Starting with the first line and ending with the line that holds "COL = SC.collection", repeat the material exactly.

::::::

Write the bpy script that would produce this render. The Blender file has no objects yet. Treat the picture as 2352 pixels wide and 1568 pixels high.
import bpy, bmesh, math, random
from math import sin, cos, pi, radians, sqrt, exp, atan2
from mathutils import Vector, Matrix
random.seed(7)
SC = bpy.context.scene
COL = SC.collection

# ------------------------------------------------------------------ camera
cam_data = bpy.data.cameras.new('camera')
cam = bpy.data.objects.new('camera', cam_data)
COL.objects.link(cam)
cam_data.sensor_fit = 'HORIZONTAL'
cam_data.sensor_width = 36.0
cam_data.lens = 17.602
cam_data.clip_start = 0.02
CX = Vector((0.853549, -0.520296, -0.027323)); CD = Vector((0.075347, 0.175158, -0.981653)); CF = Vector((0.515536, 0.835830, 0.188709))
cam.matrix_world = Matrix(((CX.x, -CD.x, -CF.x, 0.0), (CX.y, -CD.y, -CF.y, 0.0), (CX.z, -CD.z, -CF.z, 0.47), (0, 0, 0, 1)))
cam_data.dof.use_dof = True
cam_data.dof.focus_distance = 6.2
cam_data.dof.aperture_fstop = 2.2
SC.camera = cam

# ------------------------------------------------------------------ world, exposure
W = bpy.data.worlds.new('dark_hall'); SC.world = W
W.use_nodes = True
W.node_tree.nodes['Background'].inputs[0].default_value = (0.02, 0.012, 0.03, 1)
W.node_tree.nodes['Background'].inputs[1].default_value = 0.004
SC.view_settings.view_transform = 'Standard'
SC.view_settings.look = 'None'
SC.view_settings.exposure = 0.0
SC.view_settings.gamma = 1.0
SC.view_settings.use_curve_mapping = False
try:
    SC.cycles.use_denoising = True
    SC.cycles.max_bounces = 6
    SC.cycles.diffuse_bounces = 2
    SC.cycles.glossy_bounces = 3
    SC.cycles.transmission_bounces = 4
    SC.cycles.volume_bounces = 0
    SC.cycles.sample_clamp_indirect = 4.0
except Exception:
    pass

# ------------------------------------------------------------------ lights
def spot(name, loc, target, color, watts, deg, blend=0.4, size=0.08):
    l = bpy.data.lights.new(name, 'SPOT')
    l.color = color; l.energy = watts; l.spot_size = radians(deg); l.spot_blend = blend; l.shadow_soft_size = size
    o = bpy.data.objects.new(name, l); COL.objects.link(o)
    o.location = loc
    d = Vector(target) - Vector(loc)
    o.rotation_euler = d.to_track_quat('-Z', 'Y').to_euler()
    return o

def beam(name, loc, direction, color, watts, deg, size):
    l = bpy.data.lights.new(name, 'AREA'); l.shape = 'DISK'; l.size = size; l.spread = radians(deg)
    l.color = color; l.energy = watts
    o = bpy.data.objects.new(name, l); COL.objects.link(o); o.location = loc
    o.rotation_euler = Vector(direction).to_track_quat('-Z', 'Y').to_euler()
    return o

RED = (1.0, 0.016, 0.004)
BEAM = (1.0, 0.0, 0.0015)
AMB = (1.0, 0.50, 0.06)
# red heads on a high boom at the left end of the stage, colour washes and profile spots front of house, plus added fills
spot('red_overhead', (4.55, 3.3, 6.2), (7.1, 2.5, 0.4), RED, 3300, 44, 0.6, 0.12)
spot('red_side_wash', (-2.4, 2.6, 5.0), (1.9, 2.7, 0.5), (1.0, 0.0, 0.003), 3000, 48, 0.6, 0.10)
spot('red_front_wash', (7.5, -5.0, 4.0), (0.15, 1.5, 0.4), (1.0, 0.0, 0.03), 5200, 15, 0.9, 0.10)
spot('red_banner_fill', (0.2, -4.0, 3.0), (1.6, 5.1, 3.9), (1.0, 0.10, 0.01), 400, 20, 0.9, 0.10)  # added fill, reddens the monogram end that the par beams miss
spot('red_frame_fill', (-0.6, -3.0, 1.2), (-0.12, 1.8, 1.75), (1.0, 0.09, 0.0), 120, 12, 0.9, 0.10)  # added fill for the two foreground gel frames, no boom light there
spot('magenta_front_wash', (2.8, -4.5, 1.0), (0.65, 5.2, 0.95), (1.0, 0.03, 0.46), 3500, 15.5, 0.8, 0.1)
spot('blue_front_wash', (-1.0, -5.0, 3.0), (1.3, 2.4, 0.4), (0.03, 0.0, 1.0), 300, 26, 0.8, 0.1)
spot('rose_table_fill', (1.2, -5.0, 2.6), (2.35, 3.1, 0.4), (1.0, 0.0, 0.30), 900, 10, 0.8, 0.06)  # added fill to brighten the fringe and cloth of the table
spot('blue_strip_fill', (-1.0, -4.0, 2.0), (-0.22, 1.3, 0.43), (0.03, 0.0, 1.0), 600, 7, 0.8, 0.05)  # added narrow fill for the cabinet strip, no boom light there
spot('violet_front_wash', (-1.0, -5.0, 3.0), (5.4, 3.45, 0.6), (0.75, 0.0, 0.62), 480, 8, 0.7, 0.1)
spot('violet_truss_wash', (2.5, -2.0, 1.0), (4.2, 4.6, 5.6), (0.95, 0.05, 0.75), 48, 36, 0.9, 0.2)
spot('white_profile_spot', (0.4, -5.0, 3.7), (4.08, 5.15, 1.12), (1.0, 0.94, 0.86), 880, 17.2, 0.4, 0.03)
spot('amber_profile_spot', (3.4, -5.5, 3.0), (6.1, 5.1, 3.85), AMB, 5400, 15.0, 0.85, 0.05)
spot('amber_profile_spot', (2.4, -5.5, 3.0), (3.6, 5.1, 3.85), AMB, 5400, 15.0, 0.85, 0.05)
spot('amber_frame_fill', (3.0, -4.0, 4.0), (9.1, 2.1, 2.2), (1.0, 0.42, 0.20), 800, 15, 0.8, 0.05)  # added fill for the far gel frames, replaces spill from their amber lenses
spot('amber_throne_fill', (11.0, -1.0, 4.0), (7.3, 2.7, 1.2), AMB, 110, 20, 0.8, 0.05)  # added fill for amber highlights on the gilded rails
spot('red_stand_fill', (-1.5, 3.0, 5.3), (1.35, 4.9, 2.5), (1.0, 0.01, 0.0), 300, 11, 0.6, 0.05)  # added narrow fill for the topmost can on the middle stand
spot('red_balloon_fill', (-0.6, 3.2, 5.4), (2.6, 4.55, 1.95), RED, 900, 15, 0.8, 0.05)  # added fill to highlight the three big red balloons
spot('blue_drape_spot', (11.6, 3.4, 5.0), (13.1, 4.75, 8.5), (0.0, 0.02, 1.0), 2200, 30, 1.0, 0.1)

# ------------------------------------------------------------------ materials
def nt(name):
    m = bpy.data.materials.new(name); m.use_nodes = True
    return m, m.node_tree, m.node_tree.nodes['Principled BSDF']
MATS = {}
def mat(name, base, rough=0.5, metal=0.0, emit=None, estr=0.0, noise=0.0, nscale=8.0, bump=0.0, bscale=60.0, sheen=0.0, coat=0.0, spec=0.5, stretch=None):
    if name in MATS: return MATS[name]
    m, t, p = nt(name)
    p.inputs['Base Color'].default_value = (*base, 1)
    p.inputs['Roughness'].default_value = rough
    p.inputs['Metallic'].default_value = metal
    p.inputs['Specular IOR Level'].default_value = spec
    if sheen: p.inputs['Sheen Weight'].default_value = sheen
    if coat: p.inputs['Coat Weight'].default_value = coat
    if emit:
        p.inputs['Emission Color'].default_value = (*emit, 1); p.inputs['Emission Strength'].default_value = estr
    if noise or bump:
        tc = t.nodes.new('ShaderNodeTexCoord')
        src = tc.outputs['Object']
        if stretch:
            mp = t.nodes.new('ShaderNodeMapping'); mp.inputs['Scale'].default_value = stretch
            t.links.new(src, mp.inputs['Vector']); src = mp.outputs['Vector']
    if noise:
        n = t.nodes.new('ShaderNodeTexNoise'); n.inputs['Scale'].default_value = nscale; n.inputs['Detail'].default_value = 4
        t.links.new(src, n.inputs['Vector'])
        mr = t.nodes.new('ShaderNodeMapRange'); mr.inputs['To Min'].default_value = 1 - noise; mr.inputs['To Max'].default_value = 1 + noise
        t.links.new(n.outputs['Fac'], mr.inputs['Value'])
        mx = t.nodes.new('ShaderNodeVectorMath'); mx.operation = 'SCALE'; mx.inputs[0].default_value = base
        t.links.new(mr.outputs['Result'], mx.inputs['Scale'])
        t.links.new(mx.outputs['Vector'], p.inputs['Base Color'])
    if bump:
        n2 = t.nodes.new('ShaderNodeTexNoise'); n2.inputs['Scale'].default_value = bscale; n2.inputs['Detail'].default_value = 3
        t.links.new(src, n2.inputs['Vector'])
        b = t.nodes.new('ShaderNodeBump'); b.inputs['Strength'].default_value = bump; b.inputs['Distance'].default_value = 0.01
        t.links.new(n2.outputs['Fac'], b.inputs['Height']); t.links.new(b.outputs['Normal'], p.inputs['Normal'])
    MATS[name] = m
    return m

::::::

Exercise output:
Write the bpy script that would produce this render. The Blender file has no objects yet. Treat the picture as 2352 pixels wide and 1568 pixels high.
import bpy, bmesh, math, random
from math import sin, cos, pi, radians, sqrt, exp, atan2
from mathutils import Vector, Matrix
random.seed(7)
SC = bpy.context.scene
COL = SC.collection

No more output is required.